The National Association of Broadcasters had spoken up on behalf of Cumulus in this case. It asked the commission not to punish Cumulus for what was basically an administrative error that hadn’t hurt anyone. And it asked the commission to consider that the majority of prior violations predated Cumulus’s 2018 transfer of control, with many dating back more than a decade.

But the commission rejected NAB’s requests as well as a Cumulus appeal.

“Unprecedented”

Cumulus no longer owns the stations in question; it sold them to First Media Services in late 2020. The stations are in Georgia: WEGC(FM) in Sasser; WJAD(FM) in Leesburg; and WKAK(FM), WQVE(FM) and WALG(AM), all in Albany. The alleged EEO violations predate the sale. 

In 2022 the FCC issued a notice of apparent liability for forfeiture in the amount of $32,000. It said Cumulus had failed to upload annual EEO public file reports to its public inspection files, upload the required annual reports to the stations’ websites or analyze its EEO program.

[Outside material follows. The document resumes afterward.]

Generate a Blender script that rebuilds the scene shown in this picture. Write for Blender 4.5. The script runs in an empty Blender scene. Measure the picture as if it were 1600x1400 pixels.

The FCC said Cumulus acknowledged that the 2018 Annual Report had not been added to the public inspection files and websites until more than nine months after deadline. But Cumulus told the FCC the failure was due to a “routine administrative change” and the loss of a former employee.

Cumulus challenged the NAL. It said there was no basis for assuming that it could not have adequately analyzed the stations’ EEO program. It said the proposed forfeiture was unprecedented for one late upload. It argued that the upward adjustment based on past violations was unjust; and it said that increasing the fine based on pre-reorganization conduct is inconsistent with federal bankruptcy law and commission precedent.

The FCC rejected most of these arguments, though it did rescind $6,000 from the originally proposed fine for one violation. You can read the ruling here.

Among other things, the FCC wrote: “Cumulus’s implication that it is a drastically different organization post-transfer is belied by the fact that its core senior management team remained unchanged by the 2018 transfer of control.” 

And it rejected the argument that by weighing violations from before 2018, the FCC “causes the new stockholders of Cumulus (i.e., its creditors) to suffer a reduction in the value of the consideration provided to them under the reorganization plan approved by the Bankruptcy Court pursuant to the Bankruptcy Code.”